Feb.19, 2010
Using international trade to disguise illicit money transfers continues to be a favorite way of laundering money, a senior federal official told a large gathering of international bankers Thursday.
James H. Freis Jr., director of the Financial Crimes Enforcement Network, or FinCEN, told a crowd of more than 1,000 bankers, lawyers and other professionals that his agency is urging banks to get more specific in filling out suspicious activity reports to help investigators target the use of international trade transactions to launder money.
``Basic schemes include misrepresenting the price and quantity of goods and services -- over- and under-invoicing -- and invoicing the same goods or services more than once [double invoicing],'' said Freis.
He was the keynote speaker at the Florida International Bankers Association's anti-money laundering conference taking place at the Intercontinental Hotel in downtown Miami.
The two-day conference, which has drawn attendees from 40 countries, continues Friday.
According to Freis, some red flags in trade transactions include: A third-party paying for the goods, changes in letters of credits without a good reason or a bank customer's inability to produce invoices or documentation to back up a requested bank transaction.
John C. Rodriguez, president of FIBA, said the insights on trade-based money laundering are particularly relevant to Miami, a major international trade center. ``Trade-based financial activity is very vital to our economy,'' he said.
Freis also told the group mortgage loan modification fraud and foreclosure rescue schemes remain a key priority for his agency, which receives and reviews suspicious activity reports, or SARS, filed by banks and other financial institutions.
According to a newly released FinCEN report based on SARs, two types of schemes have been common.
In the first type, homeowners were conned into signing quit-claim deeds to their properties.
``The homes were then sold from under the former owners to straw borrowers, and the homeowners subsequently received eviction notices,'' he said.

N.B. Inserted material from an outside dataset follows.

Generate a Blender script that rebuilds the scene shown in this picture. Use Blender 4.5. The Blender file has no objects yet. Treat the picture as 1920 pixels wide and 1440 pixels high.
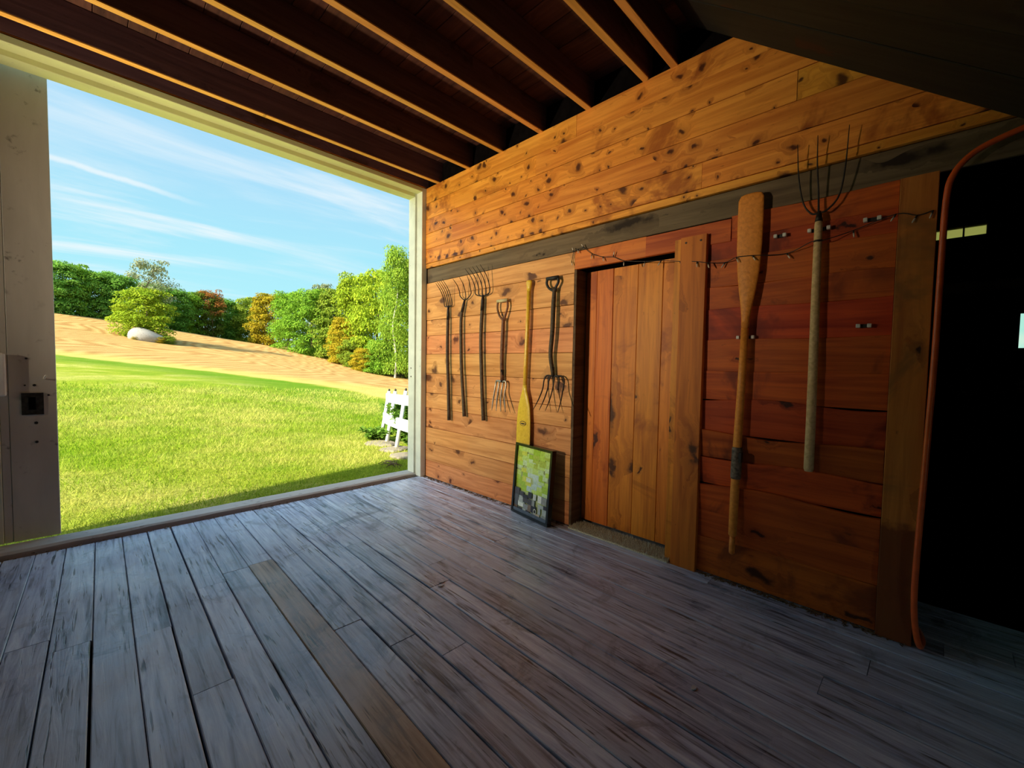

In a second scenario, scammers pretended to have ties with lenders to convince distressed homeowners to pay large advance fees for modification services, ``but failed to take any action on the homeowners' behalf,'' Freis said.
Freis said FinCEN, a part of the Treasury Department, has seen a big problem recently with home equity conversion mortgages, or HECMs, a type of reverse mortgage popular with seniors who want to get cash out of their homes.
As with other mortgage-related frauds, the agency is seeing inflated appraisals and property flipping.
But regulators are also seeing seniors duped into buying financial products not in their best interest and outright thefts of proceeds of the reverse mortgages, he said.
``It is often difficult to discern that a fraud has even occurred until the victim is deceased, since a HECM loan is not due as long as the borrower is living in the house,'' Freis said.